I find that Tony Fadell is someone that is serious and very confident as he tries to make eye contact with all of his audience when he talks.
He talked not just about good ideas but also the problem good ideas bring. He used the peeling of stickers off fruits as an example. Good idea being the convenience of stickers on fruits on purchase and problem being the eagerness to taste the fruit, but we have to peel away the sticker before we can enjoy it. His conclusion is that everyone just got used to that trouble and he came up with this term "Habituation"
He thinks habituation is something that stops our creativity from surfacing and we should fight it. To fight it, we have to see the world the way it is. Not the way we think it is, as it is easy to solve a problem that everyone sees but it is hard to solve a problem that no-one sees.
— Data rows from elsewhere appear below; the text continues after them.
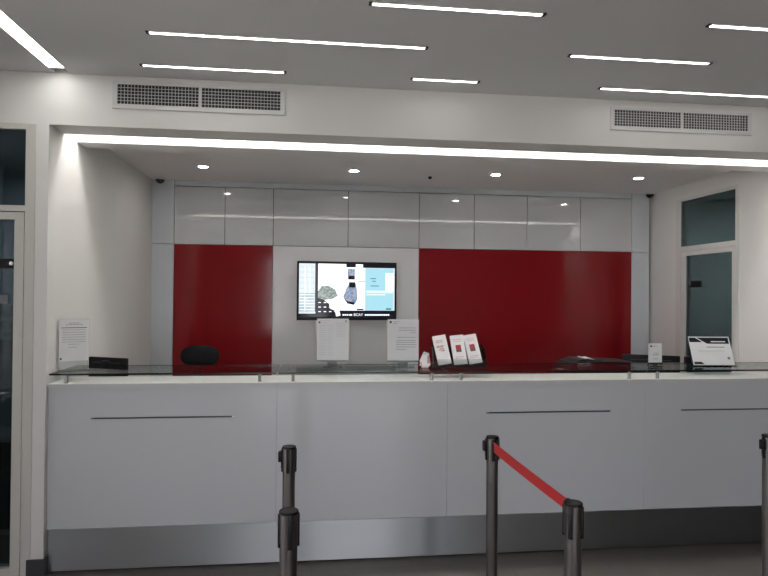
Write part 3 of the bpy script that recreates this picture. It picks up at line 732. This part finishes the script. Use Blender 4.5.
# ------------------------------------------------------------------ daylight, added fill lights behind the glass doors, camera
w = bpy.data.worlds.new('sky'); scn.world = w; w.use_nodes = True
bg = w.node_tree.nodes['Background']; bg.inputs[0].default_value = (.93, .93, 1.0, 1); bg.inputs[1].default_value = 2.6
sd = bpy.data.lights.new('sun', 'SUN'); sd.energy = 9.; sd.angle = math.radians(1.); sd.color = (1., .95, .88)
so = bpy.data.objects.new('sun', sd); COL.objects.link(so); so.rotation_euler = (math.radians(-32), 0, math.radians(20))
ld = bpy.data.lights.new('right_room_fill', 'AREA'); ld.energy = 62.; ld.size = .6; ld.color = (.9, 1., 1.)  # added fill, out of sight, to brighten the right door's glass
lo = bpy.data.objects.new('right_room_fill', ld); COL.objects.link(lo); lo.location = (5.0, 5.2, 2.78)
ld = bpy.data.lights.new('left_room_fill', 'AREA'); ld.energy = 15.; ld.size = .6; ld.color = (.95, .98, 1.)  # unseen fill put in to lift the dark left door glass
lo = bpy.data.objects.new('left_room_fill', ld); COL.objects.link(lo); lo.location = (-2.6, 6.2, 2.9)

cd = bpy.data.cameras.new('camera'); cd.sensor_fit = 'HORIZONTAL'; cd.sensor_width = 36.; cd.lens = 600./768.*36.; cd.clip_start = .02
cam = bpy.data.objects.new('camera', cd); COL.objects.link(cam); scn.camera = cam
yaw, pitch, roll = (math.radians(v) for v in (6.597, .497, .5145))
fwd = Vector((math.sin(yaw)*math.cos(pitch), math.cos(yaw)*math.cos(pitch), math.sin(pitch)))
right = Vector((math.cos(yaw), -math.sin(yaw), 0)); up = right.cross(fwd)
r2 = right*math.cos(roll)+up*math.sin(roll); u2 = up*math.cos(roll)-right*math.sin(roll)
cam.matrix_world = Matrix(((r2.x, u2.x, -fwd.x, 0), (r2.y, u2.y, -fwd.y, 0), (r2.z, u2.z, -fwd.z, 1.65), (0, 0, 0, 1)))

vs = scn.view_settings; vs.view_transform = 'Standard'; vs.look = 'None'; vs.gamma = 1.; vs.use_curve_mapping = False; vs.exposure = 1.28
scn.cycles.use_denoising = True
scn.cycles.max_bounces = 10; scn.cycles.diffuse_bounces = 5; scn.cycles.transparent_max_bounces = 16
scn.cycles.caustics_reflective = False; scn.cycles.sample_clamp_indirect = 6.
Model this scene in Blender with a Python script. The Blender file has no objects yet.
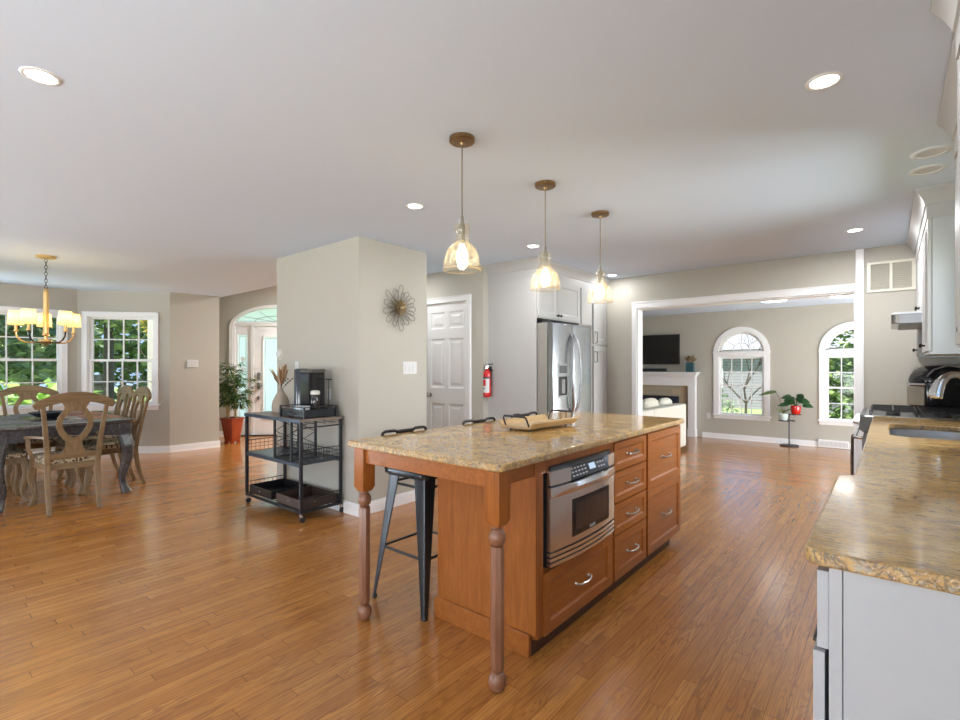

To see the world the way it is, we should look broader, look closer and think younger so that we could stay beginners.
Ultimately I think it is as beginners where we first try to voice out our most out of this world ideas, it gets rejected. Truth is, sometimes, it is just not the right answer at that time but it doesn't mean that very same idea couldn't be the perfect solution to future problems.
On the contrary of all that I have agreed with Tony Fadell, I think I'm more similar to Isaac Mizrahi.
Similar to him, I know not where my inspiration comes from, I try to be organised but my best ideas comes when and where I least expected it. I go with the flow of events, which somehow always lands me in sessions of burning the midnight oil, completing my assignments.
Secondly, similar to Isaac Mizrahi, I'm always slightly bored at everything, I was never fully satisfied with my works and I believe that "The best is always the next." which people questioned, "then when will you attain it?"
To me, life is just that short, we are constantly learning and improving as we age, so how can we say that we will never produce anything better than the current?